Social media is a great tool, but unless you have a plan, it can be a huge waste of time and money. (Even when tools are free, using them costs your time.)
As you begin planning your strategy for integrating social media into your organization, it is important to begin with these three concepts:
1. Integrate social media across your communications efforts. Unless your social media fits into your larger marketing strategy, it will never be effective.
- First, strategize which social media channels you should be using. Research your audience to see where they are and then focus your efforts in those avenues.
- Make sure every email newsletter has links to the social media outlets you are using, such as your Facebook page, Twitter and Google+ profiles.
- Integrate those same links into your print pieces.
- Consider a corporate blog. Fresh content always improves search results for your website. It also allows your audience to see how you think and why you are offering what you offer. Make sure your corporate blog is very easy to find, through links on your website that are impossible to miss.
- When giving presentations, always provide links your social channels at the beginning and end of your slideshow.
- Photos, audio and video are social media too! Each of those channels allow you to connect with your audience in ways that words never can. But if you use those channels, make sure the quality is high. Low quality presentations can greatly undermine your message.
2. Advocates tell your message better than you do. If you have a product, concept or service that you believe in, begin connecting with potential end users. “In real life” connections easily beat email and Facebook interactions.
- If there is a trade show in your field, go there. Meet people. Ask how you can serve them, and mean it.
- Find and connect with those who already influence your target audience. Read and comment on their blogs. Call them to see how you can share resources.
- Don’t be afraid to give away your product or service to those who could be an advocate. Do this carefully, as influencers are often overwhelmed with offers of free stuff in return for a blog post. You must really sell them on the value of what you’re offering, even though they’re getting it for free.
- Build internal advocates. If you can identify evangelists within your organization and across several departments, your message will come from varied voices.

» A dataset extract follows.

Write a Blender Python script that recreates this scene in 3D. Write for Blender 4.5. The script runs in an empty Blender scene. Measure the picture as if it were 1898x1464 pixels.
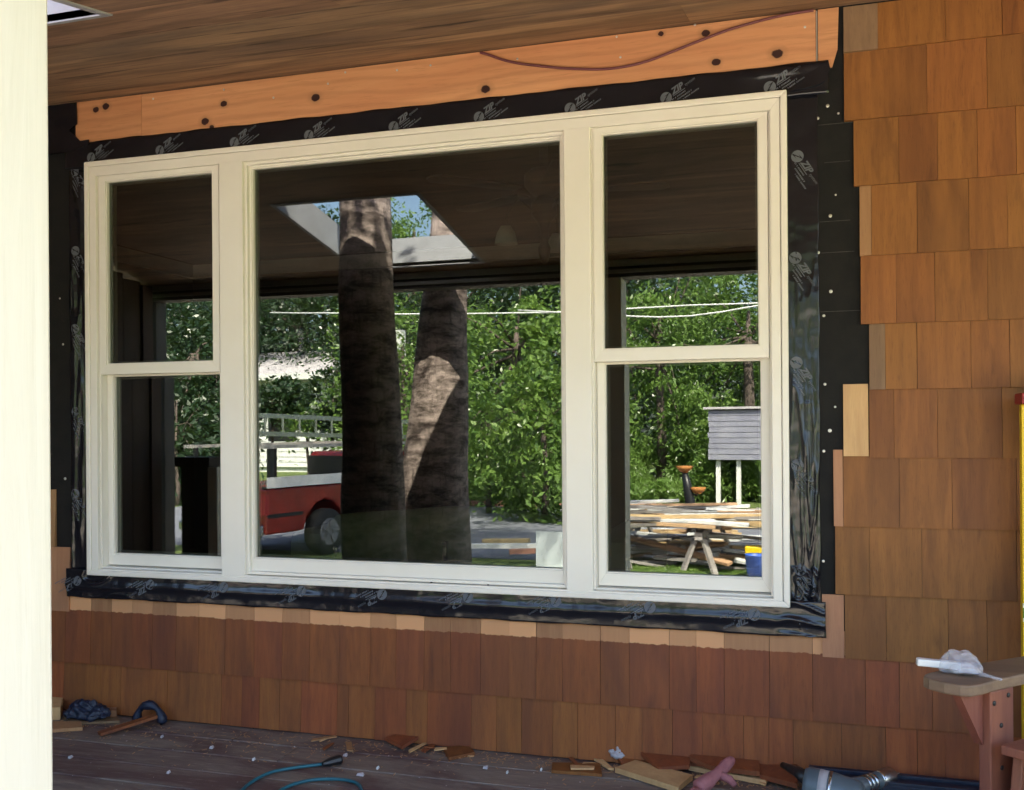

Your audience will grasp your message better it sounds like it was written by real humans. However, make sure that the message is unified! As you spread out social media work across your organization, have a social media standards document in place to ensure that content creators are all on the same page.
3. Always monitor the results of your efforts. That’s the only way you can tell what is working and what isn’t. Questions to ask:
- Is our content interesting to our readers? You can measure the number of comments on your blog posts and how many times your content is shared.
- Is our content unique? Be sure that your content is different in a good way. Discover areas that your competitors haven’t thought of yet.
- Does our content draw the reader in? Ask questions that will bring a response.
Monitoring your efforts also involves listening to what people are saying about you. Set up Google Alerts emails to let you know when others are talking about you on the web.
Google Analytics is a powerful (and free) tool that lets you see how people are getting to your website, which content is being read the most and which parts of your site are clicked on.
There are a lot of things you can do with these ideas. Start with your strategy and then prioritize what you need to do from there. Dive in and have fun!